Saturday, August 6, 2011

Winners or Losers

I’m often conflicted about letting the “good guys” (the players) always win. First off, it seems odd. I mean nobody ever wins all the time. There should be times when they suffer setbacks. But these are the players, and truth be told, people don’t want to spend their entertainment time losing. So can you make it challenging enough to make it thrilling, but still allow them to win all the time? I don’t think so.
But then the problem is pride. If faced with a situation that they truly cannot win (at least with the strategy they are using), will they retreat? Will they blunder forward killing characters off, or will they move away to fight another day? Depends on the players, but there are a lot of them out there who will not bother to break off, no matter how bad it is. These folks are usually pretty pissed when their characters die too, even though most GMs would perceive this to be the players fault.

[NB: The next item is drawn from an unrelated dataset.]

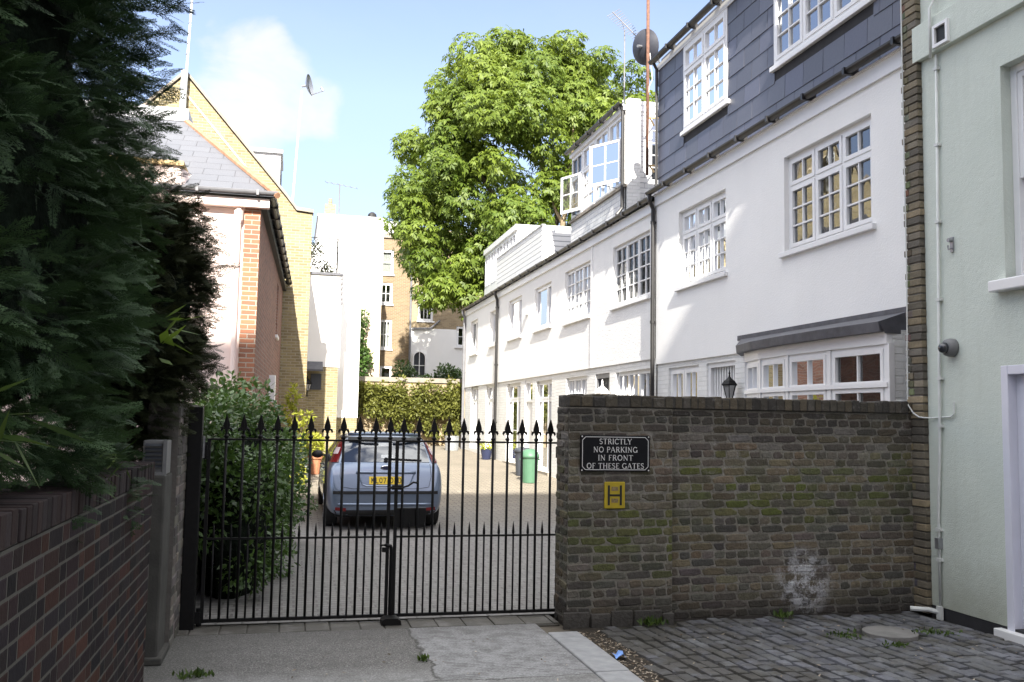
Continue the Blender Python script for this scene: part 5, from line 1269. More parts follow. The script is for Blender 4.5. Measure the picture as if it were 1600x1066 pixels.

You want the keys to the kingdom? You want the best GM advice ever? Here it is: There are more of them than there are of you. What’s that mean? It means if you place them in front of an unsolvable puzzle - at least one that you don’t already know the way out of, then they are still likely to come up with a solution. This works! Challenge them, but not in a life threatening way. What happens if they fail? Well, in some cases, they may need to go get more guys - hire some NPCs that have talents that they don’t have. In a lot of situations, they will come up with some crazy way to use the spells or abilities that they already have in ways you never would have thought of and might be able to win through that way. (You can often be a little more lenient here, especially if it adds to the story line.)
If you know how to beat it, then the players who know you are very likely to figure it out. After all, they know you, and probably know how you game master. If it is more of a challenge, and not simply an unwinnable fight, then failure (should it come) is not lethal, so they lose, but their characters are still alive. Of course the challenge can easily be - How do we get past an army 1,000x bigger than out party? Let’s hope they don’t start by rolling for initiative.
There’s a cop out here too. If you know how to beat the trap/puzzle/challenge, but they don’t figure it out, then after the game, some players are going to see this as you taunting them. “You couldn’t figure it out! All you had to do was ...” OK, for some of you GMs, they might be right and you were taunting them. But if they get all frustrated and ask what they were supposed to do, and you say, “I don’t know. I thought you’d figure a way out that would make it work, but I didn’t have an easy solution.” How do they argue with that? In fact, you’re complimenting them and saying that they (at least collectively) are smarter than you are.
Into each life a little rain must fall, even PCs. Make them work a little harder for it, even if that means they fail. Unfortunately, this might mean that you have other stuff planned for them. If they give up on one mission because you made it a little too hard, they aren’t going to be too happy about sitting around staring at you. Oh, and don’t gloat! It’s bad for their egos!